その上、名セリフ集や各キャラの持つ拳銃(ワルサーP38:ルパン、スミス・アンドウェッソンM19:次元、ブローニングM1910:不二子等)や車(メルセデス・ベンツSSK、フィアット500等)等の小物の解説も有って、もう堪らない。

また、この「PEN」を読みながら聴くのに相応しいのが、「ルパン三世〈テレビ・オリジナル・BGM・コレクション」と云うアルバム。

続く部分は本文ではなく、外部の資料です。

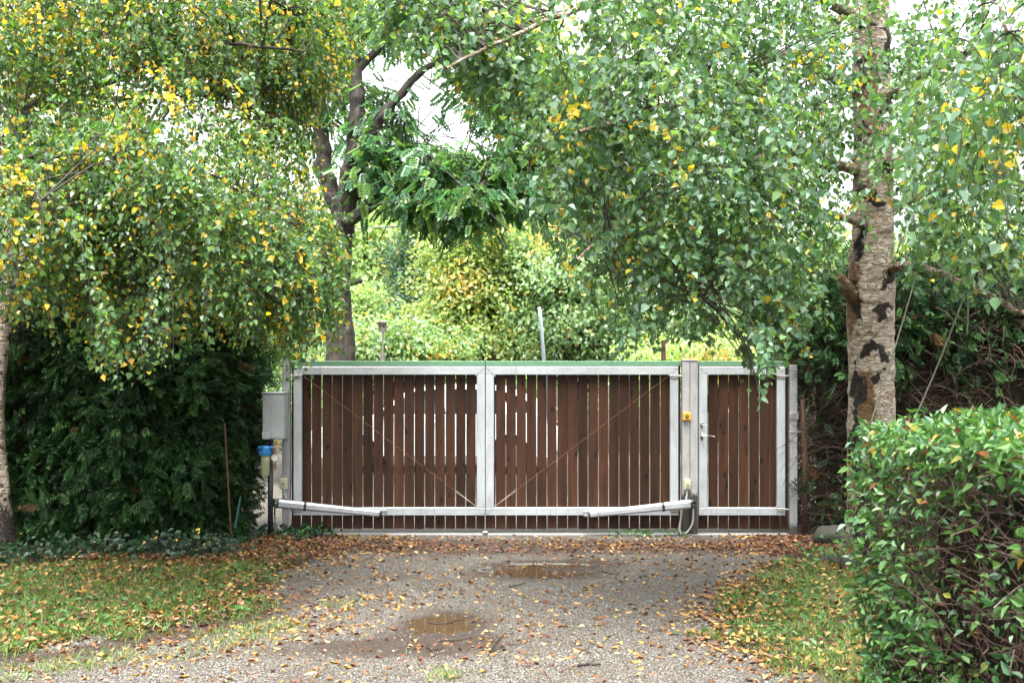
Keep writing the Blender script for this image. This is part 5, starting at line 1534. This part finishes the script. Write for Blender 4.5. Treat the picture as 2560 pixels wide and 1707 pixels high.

このアルバムは「第1シリーズ」に使用された、作曲家山下毅雄の名曲達が収められており、「ルパン・ザ・サード」とチャーリーが歌うオープニング・テーマから、スキャット・テーマ、アフロやサンバ、ロック等の、ルパンや仲間達が例えば走るシーンやノンビリとタバコを燻らすシーン、哀愁を帯びたシーン等に使われた、「オオッ、聴いた事が有る!」的、小躍りしたく為る懐かしいナンバーの連続なので有る。

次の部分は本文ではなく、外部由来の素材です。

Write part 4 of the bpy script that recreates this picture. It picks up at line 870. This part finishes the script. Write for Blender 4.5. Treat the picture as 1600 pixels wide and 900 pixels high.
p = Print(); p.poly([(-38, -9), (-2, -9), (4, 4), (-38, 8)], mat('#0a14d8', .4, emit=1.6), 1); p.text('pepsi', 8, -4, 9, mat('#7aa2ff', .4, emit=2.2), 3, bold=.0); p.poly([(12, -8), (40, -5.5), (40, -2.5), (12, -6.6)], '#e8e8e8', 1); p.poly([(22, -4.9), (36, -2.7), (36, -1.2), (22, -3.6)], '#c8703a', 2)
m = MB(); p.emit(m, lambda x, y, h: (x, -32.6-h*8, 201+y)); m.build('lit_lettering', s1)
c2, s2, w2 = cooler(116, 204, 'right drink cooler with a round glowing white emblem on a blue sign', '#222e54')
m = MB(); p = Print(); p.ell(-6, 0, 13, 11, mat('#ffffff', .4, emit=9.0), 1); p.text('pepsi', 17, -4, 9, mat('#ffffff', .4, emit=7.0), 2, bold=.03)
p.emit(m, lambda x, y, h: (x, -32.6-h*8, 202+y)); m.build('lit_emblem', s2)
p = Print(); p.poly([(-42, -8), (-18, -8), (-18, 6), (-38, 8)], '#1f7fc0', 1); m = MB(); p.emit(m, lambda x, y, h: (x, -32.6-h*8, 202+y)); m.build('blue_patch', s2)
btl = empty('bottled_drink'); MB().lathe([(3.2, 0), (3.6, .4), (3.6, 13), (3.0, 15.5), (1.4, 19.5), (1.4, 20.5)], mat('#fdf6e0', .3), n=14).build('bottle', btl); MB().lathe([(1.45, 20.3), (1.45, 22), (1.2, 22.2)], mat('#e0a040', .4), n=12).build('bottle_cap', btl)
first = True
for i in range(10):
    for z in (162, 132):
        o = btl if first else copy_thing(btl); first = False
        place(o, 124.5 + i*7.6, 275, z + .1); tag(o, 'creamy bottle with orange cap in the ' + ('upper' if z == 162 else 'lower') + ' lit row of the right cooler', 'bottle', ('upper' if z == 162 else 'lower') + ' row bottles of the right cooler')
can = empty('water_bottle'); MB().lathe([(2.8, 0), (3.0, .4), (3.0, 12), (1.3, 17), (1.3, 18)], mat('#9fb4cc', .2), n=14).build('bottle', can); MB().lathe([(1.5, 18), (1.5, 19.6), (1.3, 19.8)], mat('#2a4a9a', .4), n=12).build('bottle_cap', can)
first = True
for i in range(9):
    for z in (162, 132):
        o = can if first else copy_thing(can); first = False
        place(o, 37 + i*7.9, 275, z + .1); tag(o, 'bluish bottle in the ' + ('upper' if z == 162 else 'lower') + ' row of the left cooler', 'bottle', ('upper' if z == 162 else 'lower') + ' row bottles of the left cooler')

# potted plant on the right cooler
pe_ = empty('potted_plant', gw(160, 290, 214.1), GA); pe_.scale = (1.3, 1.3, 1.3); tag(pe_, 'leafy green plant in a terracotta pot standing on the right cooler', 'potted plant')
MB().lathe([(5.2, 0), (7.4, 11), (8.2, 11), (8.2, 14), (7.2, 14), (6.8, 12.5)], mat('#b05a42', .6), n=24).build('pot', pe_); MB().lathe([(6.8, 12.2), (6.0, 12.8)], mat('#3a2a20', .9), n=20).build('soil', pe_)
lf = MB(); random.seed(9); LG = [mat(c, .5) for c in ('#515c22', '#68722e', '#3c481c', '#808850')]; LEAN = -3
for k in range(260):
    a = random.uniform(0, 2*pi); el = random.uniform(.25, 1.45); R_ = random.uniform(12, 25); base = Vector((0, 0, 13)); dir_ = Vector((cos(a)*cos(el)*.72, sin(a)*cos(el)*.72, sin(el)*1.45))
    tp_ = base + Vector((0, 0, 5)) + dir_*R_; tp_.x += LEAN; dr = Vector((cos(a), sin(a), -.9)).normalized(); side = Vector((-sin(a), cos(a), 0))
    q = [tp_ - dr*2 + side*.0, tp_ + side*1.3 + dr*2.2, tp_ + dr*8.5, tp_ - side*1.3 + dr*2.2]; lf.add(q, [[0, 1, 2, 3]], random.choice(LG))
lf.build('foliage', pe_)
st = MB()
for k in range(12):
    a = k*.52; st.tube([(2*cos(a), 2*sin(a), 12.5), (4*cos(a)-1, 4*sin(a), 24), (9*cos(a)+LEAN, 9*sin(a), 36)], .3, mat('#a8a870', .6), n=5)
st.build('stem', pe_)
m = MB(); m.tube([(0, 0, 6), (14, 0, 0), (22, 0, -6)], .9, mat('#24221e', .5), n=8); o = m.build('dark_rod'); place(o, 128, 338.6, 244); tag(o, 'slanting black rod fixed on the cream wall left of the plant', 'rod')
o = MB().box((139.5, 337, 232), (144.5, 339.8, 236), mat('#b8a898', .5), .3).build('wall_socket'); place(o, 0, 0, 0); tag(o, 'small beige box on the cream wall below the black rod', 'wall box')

そして当然チャーリーの主題歌(エンディング・テーマ)もバージョンが3種類入っていて、口ずさんだりすると、歌と共にバックに流れていた、「謎の女」不二子がレザーのツナギを着て、ジャンプしながら、ひたすら荒野をバイクで走るシーンが、自然と眼に浮かんで来る。

ルパン三世 TV第1シリーズ」…ストーリーも然る事ながら、ルパンを始め次元や五ェ門、銭形や敵役達のキャラ設定が極めて素晴らしいのは云う迄も無いが、筆者に取ってはその中でも、やはり不二子ちゃんは別格で有ると強く此処に云って置きたい(笑)。

「第1シリーズ」冒頭のタイトル・ロールで、ルパンに拠って「謎の女」と紹介される峰不二子

ルパンに、「裏切りは女のアクセサリーの様なモノさ。いちいち気にしてちゃ、女を愛せる訳が無いぜ。そうだろ?」と云わせた程、「裏切る」女、峰不二子
五ェ門の彼女として(「あの」五ェ門が、何と「不二子『ちゃん』」と「ちゃん」付けで呼ぶのだ!)初登場した、頭が良くて、信じられない位にスタイルが良く、セクシーで甘え上手、躍りも運転も上手くて、和服も着こなしファッショナブル、そして腕も立つ…「元カレ」のプーンの事が、マジに羨ましく為る程のイイ女、峰不二子

現実にこんな女に恋をしたら、身の破滅…しかし何度裏切られても追い掛けて仕舞う、ルパンの気持ちも良〜く分かる…(笑)。

今、27年振りにこの「ファム・ファタル」を主役に据えたテレビ・シリーズ、「LUPIN the THIRD〜峰不二子と云う女」が放送されていると云う。

筆者は未だ見て居ないが、不二子ファン、第1シリーズ・ファンとしては、観たい様な観たく無い様な…では無いだろうか。